Who knew playing hide-and-seek at night with nature's critters could be so much fun? Frog-friendly Mark David of course.
I LIKE PEOPLE. In fact, some of my best friends are people.
But not all of them.
Because some of them are frogs.
Hawk-eyed readers of Independent Australia might have noticed my previous columns about nature at my place: one was about plovers (Masked Lapwings) and the other one was about spiders. But it’s not all plovers and spiders around here. We also see a lot of frogs.
I’m no expert at identifying them. And I’ll come right out and tell you that they don’t make it easy. Many different species of frogs share similar combinations of size and colour, and so any attempt to tell one species from another based on superficial appearance is doomed to involve lots of mistakes.
I bought some field guides hoping I could just look at a frog and then find its picture, as I do with bird field guides. No cigar. Instead, my books told me to do things like study the shape and extent of their toe webbing under a magnifying glass. I’m not saying frogs need to do that to make an ID, but we humans apparently do. And I’m one of those humans who doesn’t bother.
Having said that, I suspect that our place, in Queensland’s Sunshine Coast region, has at least a dozen species and maybe as many as 20.
The most common frog around my place is what my ID attempts suggest as most likely the Eastern Dwarf Tree Frog, also known as Sedge Frog or Eastern Sedge Frog (Litoria fallax). Those guys are little. How little? I’m talking little enough to sometimes fit on a human fingernail.
On rainy nights I’ll usually find some climbing right up the outside of windows and I’ll take pictures of them in the dark using a tripod and long exposures. If you’re wondering why I don’t use a flash, it’s because a flash is likely to just bounce its light off the glass and right back into the lens. And I also fear that the flash could hurt the frogs’ sensitive eyes. For that second reason, I never use flash with any kind of frog photography.
We get another type of frog here. It too is green and a tree frog and in a fit of creative nomenclature, scientists have called this one a Green Tree Frog (Litoria caerulea).
Unlike our little friends the Eastern Dwarfs, these ones can get big (for a frog), with a body length reaching almost 12 centimetres. In true tree-frog style, they too can climb up the windows and when you see that happening you wonder how something so big and seemingly heavy could stay stuck to the glass.
This year has been something of a highwater mark in my Green Tree Frog journey, due to one fairly big specimen that comes into the living room many evenings. I’ll point out here that frogs can’t survive long in our house because our living room is sadly lacking in swamps. Therefore, I have to catch it and return it to the frog-friendly outdoors every time. So, before I go to bed each night, I turn on all the lights, grab a torch and go searching the living room for this free-ranger.
Catching it involves a bit of a routine, which both the Green Tree Frog and I know well.

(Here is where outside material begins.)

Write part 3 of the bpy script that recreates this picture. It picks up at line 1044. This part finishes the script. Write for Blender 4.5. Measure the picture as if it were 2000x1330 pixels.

First, I’ve got to find it. Which is easier said than done. Because it’s in a different place every night — often on the floor but sometimes it’s up a wall or on a table or curled up in a pot plant.
When I find the frog, I invariably get my phone to take some photos. Then I get my proper camera and take some proper photos. Then I wash my hands and approach it with dripping wet fingers. I offer my hand and the frog doesn’t try to escape, but, rather, climbs on board for me to take it outside.
Because, as I said earlier, it’s a routine that we both know well. I take the frog out to the garden where it sits in my hand for a while, surveying the landscape and making its plans. Eventually, it leaves my hand and goes about its frog life again. After dozens of encounters like this one, I’m pleased and proud to report that my nightly visitor appears to be growing and thriving.
The best thing about the Green Tree Frog is that it’s not camera-shy. I can approach it with my bulky macro lens and providing I move reasonably slowly, it will sit and pose like a seasoned professional.
Eastern Dwarf Tree Frogs, not so much.
Just the sight of me approaching from metres away is enough to make these little frogs leap into the cover of dense foliage. The sound of so many tiny frogs jumping into the foliage all at once is similar to the sound of rain. It’s wonderful to hear because it means high frog density, but it also means high frog skittishness and that means your photography is going to be a challenge.
To get a good photo of Eastern Dwarfs you need to plant your camera onto a tripod, focus it to the distance you think you’ll need and then sneak it up to them really, really slowly. All movements and arrangements of camera gear have to be done in super-slow motion. If onlookers ask why you’re moving so incredibly slowly, just tell them you get paid by the hour. That won’t satisfy the onlookers but it will satisfy the frogs.
In a good frog summer, I might find up to half-a-dozen tree frogs on a single small bush. That’s good news for multiple reasons. First, because I like frogs and second because when adult mosquitos emerge from their pupa skins in water, they will usually head for some nearby foliage to settle before they come into the house.
With large numbers of hungry frogs in every bush, it means no mosquito can survive the experience. Therefore in a good frog summer, we get no mosquitos.
I can’t think of a better reason to be friends with frogs than that.